A new method for proving dominating uniqueness of graphs

Let G be a graph of order n. A subset S of $V\left(G\right)$ is a dominating set of G if every vertex in $V\left(G\right)⧹S$ is adjacent to at least one vertex of S. The domination polynomial of G is the polynomial $D\left(G\text{,}x\right)={\sum }_{i=\gamma \left(G\right)}^{n}d\left(G\text{,}i\right)x^i$, where $d\left(G\text{,}i\right)$ is the number of dominating sets of G of size i, and $\gamma \left(G\right)$ is the size of a smallest dominating set of G, called the domination number of G. We say two graphs G and H are dominating equivalent if $D\left(G\text{,}x\right)=D\left(H\text{,}x\right)$. A graph G is said to be dominating unique, or simply $D$-unique, if $D\left(H\text{,}x\right)=D\left(G\text{,}x\right)$ implies that $H\cong G$. The goal of this paper is to find a new approach to determine the dominating uniqueness of graphs.
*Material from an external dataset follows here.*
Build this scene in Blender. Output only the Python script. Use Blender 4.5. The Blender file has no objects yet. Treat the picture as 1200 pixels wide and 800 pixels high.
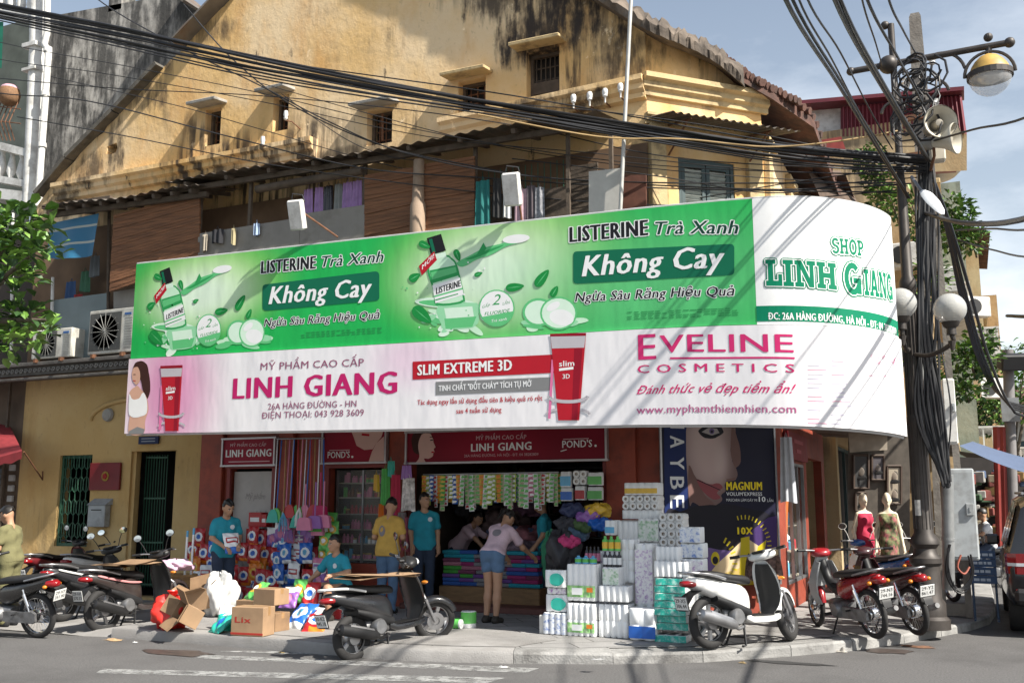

In this paper, we define a new graph polynomial, called star polynomial, and introduced an analogy notion of star uniqueness of graphs. As an application, if G is a graph without isolated vertices, we show that a graph G is star unique if and only if $\bar{G}\vee K_m$ is dominating unique for each $m⩾0$. As a by-product, the dominating uniqueness of many families of dense graphs is also determined.